Untuk mengatasi hal itu pelatihan khusus bagi calon kepala sekolah perlu dilembagakan. Pengangkatan kepala sekolah masih terbatas dari guru yang ada di lingkungan kabupaten/kotamadya, propinsi, atau bahkan lingkungan sekolah sehubungan dengan keterbatasan biaya, sehingga kurang menunjang peningkatan mutu pendidikan.

Untuk mengatasi hal itu perlu disediakan dana yang memungkinkan pengangkatan kepala sekolah dari propinsi yang satu ke propinsi lain, yang dapat memacu peningkatan mutu pendidikan dan sekaligus menerapkan wawasan Nusantara.

 

IV. PENILIK/PENGAWAS

Penilik/pengawas memerlukan keahlian kepenilikan/kepengawasan yang belum tentu dikuasai oleh guru/kepala sekolah, padahal pada umumnya mereka diangkat dari guru/kepala sekolah tanpa didahului dengan pelatihan pra-jabatan kepenilikan/pengawasan. Berlakunya jabatan fungsional guru di samping adanya jabatan penilik/pengawas menimbulkan duplikasi dalam pembinaan terhadap guru, karena guru dibina oleh guru yang lebih senior dan juga oleh penilik/pengawas.

Untuk mengatasi permasalahan tersebut perlu dipertimbangkan untuk mengambil langkah-langkah sebagai berikut.

Guru/kepala sekolah yang dicalonkan menjadi penilik/pengawas harus terlebih dahulu mengikuti pra-jabatan calon penilik/pengawas. Sementara itu dalam pengangkatan penilik/pengawas perlu adanya sistem seleksi yang baik yang menjamin terpilihnya calon penilik yang benar-benar berkualitas tinggi, dan bukan suatu sistem seleksi berdasarkan kriteria lain seperti untuk perpanjangan masa pensiun bagi pejabat tertentu, dan lain-lain.

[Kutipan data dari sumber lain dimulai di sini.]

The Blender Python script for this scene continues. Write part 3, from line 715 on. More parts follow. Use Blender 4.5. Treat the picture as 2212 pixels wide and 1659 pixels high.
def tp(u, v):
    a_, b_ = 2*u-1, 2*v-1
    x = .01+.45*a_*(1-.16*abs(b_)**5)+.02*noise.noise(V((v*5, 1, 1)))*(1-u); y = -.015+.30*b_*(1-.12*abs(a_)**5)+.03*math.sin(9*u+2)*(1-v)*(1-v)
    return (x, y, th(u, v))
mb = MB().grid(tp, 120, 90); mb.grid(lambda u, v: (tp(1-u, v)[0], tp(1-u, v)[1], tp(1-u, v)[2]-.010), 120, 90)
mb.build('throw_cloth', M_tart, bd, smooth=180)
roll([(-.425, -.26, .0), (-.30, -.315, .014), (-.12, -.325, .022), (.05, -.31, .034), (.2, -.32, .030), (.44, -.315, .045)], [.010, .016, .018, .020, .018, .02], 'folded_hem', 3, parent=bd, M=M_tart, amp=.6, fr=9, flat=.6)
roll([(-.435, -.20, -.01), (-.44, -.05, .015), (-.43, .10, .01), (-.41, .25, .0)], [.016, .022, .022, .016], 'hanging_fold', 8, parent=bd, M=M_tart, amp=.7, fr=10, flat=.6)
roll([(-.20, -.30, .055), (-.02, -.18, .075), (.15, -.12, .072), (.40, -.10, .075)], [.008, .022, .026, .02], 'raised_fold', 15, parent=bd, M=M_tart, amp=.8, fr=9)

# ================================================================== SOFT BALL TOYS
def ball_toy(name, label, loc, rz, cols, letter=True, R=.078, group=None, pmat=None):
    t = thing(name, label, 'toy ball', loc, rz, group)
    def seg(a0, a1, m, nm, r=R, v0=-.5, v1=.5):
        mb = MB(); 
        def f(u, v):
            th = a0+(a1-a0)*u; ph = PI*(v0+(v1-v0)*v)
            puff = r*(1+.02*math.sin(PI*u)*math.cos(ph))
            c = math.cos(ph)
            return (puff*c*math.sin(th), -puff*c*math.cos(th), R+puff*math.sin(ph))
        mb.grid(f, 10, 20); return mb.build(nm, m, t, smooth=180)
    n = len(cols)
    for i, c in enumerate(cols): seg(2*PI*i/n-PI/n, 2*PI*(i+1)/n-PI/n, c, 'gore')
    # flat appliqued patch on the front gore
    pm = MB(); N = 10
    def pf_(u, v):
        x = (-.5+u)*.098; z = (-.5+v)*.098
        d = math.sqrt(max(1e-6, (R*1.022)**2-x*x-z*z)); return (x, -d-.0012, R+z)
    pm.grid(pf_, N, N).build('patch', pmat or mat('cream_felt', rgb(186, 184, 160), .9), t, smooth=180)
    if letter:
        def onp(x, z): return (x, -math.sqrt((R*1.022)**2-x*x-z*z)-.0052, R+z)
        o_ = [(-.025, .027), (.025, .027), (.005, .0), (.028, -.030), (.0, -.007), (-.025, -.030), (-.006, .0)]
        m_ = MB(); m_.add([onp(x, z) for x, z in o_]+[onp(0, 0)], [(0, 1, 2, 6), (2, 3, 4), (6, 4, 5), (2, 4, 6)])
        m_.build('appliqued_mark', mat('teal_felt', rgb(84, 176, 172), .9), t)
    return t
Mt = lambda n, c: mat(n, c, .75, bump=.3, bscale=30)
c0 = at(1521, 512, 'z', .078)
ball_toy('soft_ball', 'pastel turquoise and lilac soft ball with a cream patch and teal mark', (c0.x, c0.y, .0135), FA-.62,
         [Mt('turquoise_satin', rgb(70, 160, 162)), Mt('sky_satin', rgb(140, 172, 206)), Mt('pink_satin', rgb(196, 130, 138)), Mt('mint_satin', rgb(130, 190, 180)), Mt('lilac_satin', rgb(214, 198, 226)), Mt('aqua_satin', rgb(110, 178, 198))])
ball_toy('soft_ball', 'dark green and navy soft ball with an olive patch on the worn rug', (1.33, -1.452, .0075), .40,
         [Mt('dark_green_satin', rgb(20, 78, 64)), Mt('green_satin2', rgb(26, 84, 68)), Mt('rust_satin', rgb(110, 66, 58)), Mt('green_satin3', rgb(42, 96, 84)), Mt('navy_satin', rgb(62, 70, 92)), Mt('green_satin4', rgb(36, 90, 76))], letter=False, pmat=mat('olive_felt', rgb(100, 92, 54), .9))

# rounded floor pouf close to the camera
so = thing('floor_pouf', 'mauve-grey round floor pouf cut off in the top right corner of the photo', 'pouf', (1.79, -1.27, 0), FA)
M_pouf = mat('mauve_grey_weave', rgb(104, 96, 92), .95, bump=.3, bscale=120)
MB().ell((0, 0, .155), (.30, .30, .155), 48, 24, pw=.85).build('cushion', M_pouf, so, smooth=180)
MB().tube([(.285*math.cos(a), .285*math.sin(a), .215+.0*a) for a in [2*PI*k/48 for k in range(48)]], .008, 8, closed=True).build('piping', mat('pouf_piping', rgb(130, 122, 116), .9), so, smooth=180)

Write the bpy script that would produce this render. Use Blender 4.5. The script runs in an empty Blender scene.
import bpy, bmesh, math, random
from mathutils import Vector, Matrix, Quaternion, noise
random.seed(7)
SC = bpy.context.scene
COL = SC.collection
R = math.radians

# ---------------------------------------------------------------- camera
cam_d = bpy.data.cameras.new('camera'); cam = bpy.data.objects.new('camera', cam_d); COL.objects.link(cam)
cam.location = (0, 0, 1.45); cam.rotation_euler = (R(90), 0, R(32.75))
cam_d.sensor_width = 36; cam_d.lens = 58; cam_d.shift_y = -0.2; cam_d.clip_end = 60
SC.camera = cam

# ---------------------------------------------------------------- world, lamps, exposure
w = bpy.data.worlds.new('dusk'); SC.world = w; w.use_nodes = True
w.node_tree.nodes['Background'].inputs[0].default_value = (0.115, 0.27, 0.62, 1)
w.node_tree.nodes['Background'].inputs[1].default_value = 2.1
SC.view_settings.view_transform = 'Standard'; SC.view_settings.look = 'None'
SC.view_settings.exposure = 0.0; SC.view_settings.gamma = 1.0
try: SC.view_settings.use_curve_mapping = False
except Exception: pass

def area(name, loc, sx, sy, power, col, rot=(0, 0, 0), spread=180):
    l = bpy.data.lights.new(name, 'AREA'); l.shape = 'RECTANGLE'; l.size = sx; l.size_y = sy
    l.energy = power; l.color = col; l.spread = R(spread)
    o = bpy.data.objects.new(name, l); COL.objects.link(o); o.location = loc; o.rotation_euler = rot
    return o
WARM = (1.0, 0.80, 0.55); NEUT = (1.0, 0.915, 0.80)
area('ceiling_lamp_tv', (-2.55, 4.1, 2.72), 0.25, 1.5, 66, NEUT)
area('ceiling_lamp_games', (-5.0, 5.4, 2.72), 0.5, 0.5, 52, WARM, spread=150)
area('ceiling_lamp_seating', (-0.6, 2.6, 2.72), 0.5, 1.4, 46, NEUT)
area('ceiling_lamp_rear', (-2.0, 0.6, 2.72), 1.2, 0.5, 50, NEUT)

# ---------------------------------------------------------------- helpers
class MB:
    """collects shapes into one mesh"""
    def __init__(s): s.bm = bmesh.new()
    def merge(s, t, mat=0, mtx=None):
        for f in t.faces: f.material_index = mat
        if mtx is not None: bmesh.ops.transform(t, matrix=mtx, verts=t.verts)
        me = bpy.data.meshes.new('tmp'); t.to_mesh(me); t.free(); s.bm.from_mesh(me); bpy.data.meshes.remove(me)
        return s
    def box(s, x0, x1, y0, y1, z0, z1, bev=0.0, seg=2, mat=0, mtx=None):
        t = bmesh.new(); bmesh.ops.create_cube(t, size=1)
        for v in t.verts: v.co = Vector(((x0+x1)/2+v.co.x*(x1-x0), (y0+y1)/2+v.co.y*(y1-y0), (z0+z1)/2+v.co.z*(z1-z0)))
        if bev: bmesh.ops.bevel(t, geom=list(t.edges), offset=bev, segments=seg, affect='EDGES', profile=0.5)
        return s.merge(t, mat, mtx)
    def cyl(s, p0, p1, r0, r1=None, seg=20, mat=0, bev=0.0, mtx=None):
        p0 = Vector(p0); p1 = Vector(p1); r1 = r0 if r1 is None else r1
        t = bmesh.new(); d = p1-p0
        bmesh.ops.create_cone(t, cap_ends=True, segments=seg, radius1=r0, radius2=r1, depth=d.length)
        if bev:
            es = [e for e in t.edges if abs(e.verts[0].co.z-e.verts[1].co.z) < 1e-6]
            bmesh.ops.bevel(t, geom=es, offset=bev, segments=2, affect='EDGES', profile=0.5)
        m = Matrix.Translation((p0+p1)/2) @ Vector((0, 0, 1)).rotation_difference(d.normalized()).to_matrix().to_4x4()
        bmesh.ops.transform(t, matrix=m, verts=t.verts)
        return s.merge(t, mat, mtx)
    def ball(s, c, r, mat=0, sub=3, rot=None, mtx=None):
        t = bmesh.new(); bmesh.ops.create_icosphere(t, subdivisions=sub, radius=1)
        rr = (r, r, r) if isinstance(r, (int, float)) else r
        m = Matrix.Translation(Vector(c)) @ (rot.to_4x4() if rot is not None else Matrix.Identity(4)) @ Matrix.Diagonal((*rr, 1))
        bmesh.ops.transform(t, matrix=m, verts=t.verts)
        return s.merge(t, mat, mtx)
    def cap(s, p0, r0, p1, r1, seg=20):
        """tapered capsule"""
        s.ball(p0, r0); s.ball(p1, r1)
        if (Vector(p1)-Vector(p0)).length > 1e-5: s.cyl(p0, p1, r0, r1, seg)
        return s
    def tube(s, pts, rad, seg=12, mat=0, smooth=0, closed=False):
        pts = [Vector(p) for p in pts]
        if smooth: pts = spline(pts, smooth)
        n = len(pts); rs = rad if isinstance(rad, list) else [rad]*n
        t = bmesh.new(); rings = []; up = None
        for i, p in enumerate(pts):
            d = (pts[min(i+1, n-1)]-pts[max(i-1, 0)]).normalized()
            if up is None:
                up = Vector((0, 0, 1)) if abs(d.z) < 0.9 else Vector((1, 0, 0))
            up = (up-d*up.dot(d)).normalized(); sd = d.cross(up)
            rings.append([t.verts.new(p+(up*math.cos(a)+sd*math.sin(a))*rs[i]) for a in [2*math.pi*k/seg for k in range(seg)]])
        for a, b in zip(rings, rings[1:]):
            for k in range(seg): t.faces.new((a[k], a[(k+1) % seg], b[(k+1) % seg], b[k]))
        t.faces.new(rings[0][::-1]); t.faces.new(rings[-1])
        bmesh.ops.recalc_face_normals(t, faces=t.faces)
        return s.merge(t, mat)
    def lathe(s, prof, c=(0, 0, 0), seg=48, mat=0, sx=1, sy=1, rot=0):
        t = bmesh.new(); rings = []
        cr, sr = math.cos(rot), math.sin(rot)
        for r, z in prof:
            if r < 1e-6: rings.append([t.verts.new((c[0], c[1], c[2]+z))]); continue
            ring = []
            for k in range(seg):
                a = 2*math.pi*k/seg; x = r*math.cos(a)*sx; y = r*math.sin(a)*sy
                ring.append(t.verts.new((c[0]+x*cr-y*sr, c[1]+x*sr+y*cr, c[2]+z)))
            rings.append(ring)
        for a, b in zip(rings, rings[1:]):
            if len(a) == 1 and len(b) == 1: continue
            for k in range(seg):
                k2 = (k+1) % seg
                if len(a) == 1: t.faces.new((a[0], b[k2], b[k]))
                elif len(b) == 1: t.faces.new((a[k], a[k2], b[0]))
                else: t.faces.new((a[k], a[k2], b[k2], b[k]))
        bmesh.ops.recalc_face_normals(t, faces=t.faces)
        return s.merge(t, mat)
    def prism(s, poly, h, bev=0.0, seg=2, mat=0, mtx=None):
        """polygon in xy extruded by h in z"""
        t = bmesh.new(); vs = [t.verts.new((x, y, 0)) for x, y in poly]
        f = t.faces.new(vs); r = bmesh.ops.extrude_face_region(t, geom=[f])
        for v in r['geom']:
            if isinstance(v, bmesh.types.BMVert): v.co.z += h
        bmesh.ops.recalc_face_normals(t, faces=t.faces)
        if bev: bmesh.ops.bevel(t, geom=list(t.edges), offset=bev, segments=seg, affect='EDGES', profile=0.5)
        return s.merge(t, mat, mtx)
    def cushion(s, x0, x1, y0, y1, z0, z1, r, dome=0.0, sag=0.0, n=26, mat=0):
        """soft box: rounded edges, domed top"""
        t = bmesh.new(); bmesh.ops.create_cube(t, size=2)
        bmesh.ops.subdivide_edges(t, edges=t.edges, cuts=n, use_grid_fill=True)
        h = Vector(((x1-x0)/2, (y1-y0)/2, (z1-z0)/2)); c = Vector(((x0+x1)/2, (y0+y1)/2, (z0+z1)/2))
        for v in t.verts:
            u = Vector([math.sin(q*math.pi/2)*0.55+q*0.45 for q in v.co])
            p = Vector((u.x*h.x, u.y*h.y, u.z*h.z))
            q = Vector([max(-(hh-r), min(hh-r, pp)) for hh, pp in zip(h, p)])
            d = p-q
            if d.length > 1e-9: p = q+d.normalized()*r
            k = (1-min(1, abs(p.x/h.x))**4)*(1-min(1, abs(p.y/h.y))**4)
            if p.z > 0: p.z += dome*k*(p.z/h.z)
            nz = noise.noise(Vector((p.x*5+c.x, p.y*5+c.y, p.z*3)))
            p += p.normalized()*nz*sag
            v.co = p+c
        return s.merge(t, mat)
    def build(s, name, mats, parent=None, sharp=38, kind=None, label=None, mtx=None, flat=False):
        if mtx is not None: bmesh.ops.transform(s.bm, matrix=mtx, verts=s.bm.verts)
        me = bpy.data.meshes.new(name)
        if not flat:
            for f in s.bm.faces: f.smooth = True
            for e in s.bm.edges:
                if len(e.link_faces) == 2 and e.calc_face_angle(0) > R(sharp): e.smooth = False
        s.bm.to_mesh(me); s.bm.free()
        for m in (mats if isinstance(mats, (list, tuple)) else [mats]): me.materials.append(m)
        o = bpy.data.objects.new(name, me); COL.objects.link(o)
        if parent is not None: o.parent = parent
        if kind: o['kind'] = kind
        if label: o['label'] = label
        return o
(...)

Dalam pelaksanaan tugas pokoknya penilik/pengawas mutlak lebih mengutamakan segi teknis edukatif daripada segi administrasi seperti yang sering terjadi selama ini.

Di samping itu perlu adanya pembagian tugas pembinaan guru yang jelas dalam segi teknis edukatif antara penilik/pengawas dengan guru senior untuk menghindari duplikasi tugas antara mereka.

Kelemahan-kelemahan yang masih ada pada sistem dan prosedur penilikan/pengawasan perlu segera mendapat perhatian khusus; antara lain dengan menerbitkan pedoman penilikan/pengawasan teknis edukatif, pengadaan umpan-balik di tempat untuk memperbaiki mutu proses belajar-mengajar, pengelolaan dan analisis hasil-hasil penilikan/pengawasan sebagai umpan-balik kepada guru, kepala sekolah, guru dan unit kerja yang sesuai, penjajakan pengembangan pola penilik mutu pelajaran di sekolah lanjutan tingkat pertama dan pada jenjang pendidikan menengah, pengadaan rasio penilik/pengawas dan sekolah secara luwes dan pengadaan biaya serta sarana penilikan/pengawasan.